Originally Posted by
Allister
So how do you reach the conclusion that bikelanes are inherently in contradiciton with the rules of the road, when you yourself have experienced bikelanes that are clearly placed so that you can ride in accordance with the rules in them? That's illiogical
Well, there is noisebeam's answer about the
system of bike lanes being contradictory, but there is more. What Forester wrote was:
"If the bike lane is in the place where proper cycling behavior would put me, then that is where I ride. If the bike lane is not designed to be in the place where proper cycling behavior would put me, then I ride properly, even if that is outside the bike lane."
At any given time, for the current conditions, "proper cycling behavior" may put a cyclist in one particular lateral position, while it may put him several feet away (laterally) some other time under very different conditions. Under some of those conditions, the "proper cycling behavior" may put him in space that happens to be demarcated by the bike lane; at other times it puts him outside of the exact same bike lane.
That's one big
inherent problem with bike lanes. They, being
static demarcations of supposedly appropriate lateral positioning for cyclists, are based on the assumption that proper lateral positioning for cyclists is largely determined
independent of current conditions. But, actually, the opposite is true: cyclists should be adjusting laterally all the time. It is a very dynamic process, based on current conditions (including but not limited to: weather, surface conditions, cyclist speed, cyclist's intended destination, speed, volume and location of other traffic, presence of parked cars and other potential hazards, lighting conditions, etc.).

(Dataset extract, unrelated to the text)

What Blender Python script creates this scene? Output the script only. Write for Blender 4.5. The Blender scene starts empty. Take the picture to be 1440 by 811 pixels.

This is not just a tenet of vehicular cycling, but is even endorsed by scofflaw-cycling rationalizers like Robert Hurst, whose book returns and returns to this theme. It is a great disservice to cyclists, especially to the relatively inexperienced ones that bike lanes are often touted to be mostly for, to create facilities that reinforce the notion that where cyclists belong on the road is largely a static proposition independent of current conditions.